:: Material

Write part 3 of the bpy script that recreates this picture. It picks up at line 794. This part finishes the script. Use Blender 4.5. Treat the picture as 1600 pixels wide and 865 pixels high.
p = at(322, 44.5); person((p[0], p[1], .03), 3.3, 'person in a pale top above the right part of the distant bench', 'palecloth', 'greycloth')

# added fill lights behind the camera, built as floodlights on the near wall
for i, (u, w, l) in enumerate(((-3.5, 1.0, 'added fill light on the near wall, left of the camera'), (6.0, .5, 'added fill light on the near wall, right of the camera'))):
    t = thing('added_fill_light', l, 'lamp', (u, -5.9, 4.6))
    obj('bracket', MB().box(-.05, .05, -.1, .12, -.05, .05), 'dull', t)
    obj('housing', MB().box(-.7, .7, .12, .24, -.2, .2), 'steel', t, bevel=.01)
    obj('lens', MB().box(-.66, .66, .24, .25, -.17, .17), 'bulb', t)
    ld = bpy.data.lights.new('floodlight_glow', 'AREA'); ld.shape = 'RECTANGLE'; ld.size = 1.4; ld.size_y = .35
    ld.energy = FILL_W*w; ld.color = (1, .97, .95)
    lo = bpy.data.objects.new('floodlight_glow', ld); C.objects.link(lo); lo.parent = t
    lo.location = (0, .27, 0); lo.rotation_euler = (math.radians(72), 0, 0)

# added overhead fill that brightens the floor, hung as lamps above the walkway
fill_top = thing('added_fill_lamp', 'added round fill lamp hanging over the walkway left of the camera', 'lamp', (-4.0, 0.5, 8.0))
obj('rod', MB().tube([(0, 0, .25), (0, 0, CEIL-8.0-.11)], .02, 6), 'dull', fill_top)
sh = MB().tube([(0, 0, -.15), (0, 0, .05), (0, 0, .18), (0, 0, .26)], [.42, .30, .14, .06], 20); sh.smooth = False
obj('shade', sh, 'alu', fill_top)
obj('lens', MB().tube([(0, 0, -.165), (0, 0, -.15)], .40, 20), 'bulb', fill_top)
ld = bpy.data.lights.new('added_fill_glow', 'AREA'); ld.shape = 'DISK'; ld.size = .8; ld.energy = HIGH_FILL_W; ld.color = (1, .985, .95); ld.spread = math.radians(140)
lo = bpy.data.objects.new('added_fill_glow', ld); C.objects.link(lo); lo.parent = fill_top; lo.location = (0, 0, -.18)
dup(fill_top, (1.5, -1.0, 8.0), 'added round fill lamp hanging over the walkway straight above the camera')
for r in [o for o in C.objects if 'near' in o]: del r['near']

::::

Exercise aim> Please repeat the listing exactly, with nothing left out.

Response to the exercise>
Write part 3 of the bpy script that recreates this picture. It picks up at line 794. This part finishes the script. Use Blender 4.5. Treat the picture as 1600 pixels wide and 865 pixels high.
p = at(322, 44.5); person((p[0], p[1], .03), 3.3, 'person in a pale top above the right part of the distant bench', 'palecloth', 'greycloth')

# added fill lights behind the camera, built as floodlights on the near wall
for i, (u, w, l) in enumerate(((-3.5, 1.0, 'added fill light on the near wall, left of the camera'), (6.0, .5, 'added fill light on the near wall, right of the camera'))):
    t = thing('added_fill_light', l, 'lamp', (u, -5.9, 4.6))
    obj('bracket', MB().box(-.05, .05, -.1, .12, -.05, .05), 'dull', t)
    obj('housing', MB().box(-.7, .7, .12, .24, -.2, .2), 'steel', t, bevel=.01)
    obj('lens', MB().box(-.66, .66, .24, .25, -.17, .17), 'bulb', t)
    ld = bpy.data.lights.new('floodlight_glow', 'AREA'); ld.shape = 'RECTANGLE'; ld.size = 1.4; ld.size_y = .35
    ld.energy = FILL_W*w; ld.color = (1, .97, .95)
    lo = bpy.data.objects.new('floodlight_glow', ld); C.objects.link(lo); lo.parent = t
    lo.location = (0, .27, 0); lo.rotation_euler = (math.radians(72), 0, 0)

# added overhead fill that brightens the floor, hung as lamps above the walkway
fill_top = thing('added_fill_lamp', 'added round fill lamp hanging over the walkway left of the camera', 'lamp', (-4.0, 0.5, 8.0))
obj('rod', MB().tube([(0, 0, .25), (0, 0, CEIL-8.0-.11)], .02, 6), 'dull', fill_top)
sh = MB().tube([(0, 0, -.15), (0, 0, .05), (0, 0, .18), (0, 0, .26)], [.42, .30, .14, .06], 20); sh.smooth = False
obj('shade', sh, 'alu', fill_top)
obj('lens', MB().tube([(0, 0, -.165), (0, 0, -.15)], .40, 20), 'bulb', fill_top)
ld = bpy.data.lights.new('added_fill_glow', 'AREA'); ld.shape = 'DISK'; ld.size = .8; ld.energy = HIGH_FILL_W; ld.color = (1, .985, .95); ld.spread = math.radians(140)
lo = bpy.data.objects.new('added_fill_glow', ld); C.objects.link(lo); lo.parent = fill_top; lo.location = (0, 0, -.18)
dup(fill_top, (1.5, -1.0, 8.0), 'added round fill lamp hanging over the walkway straight above the camera')
for r in [o for o in C.objects if 'near' in o]: del r['near']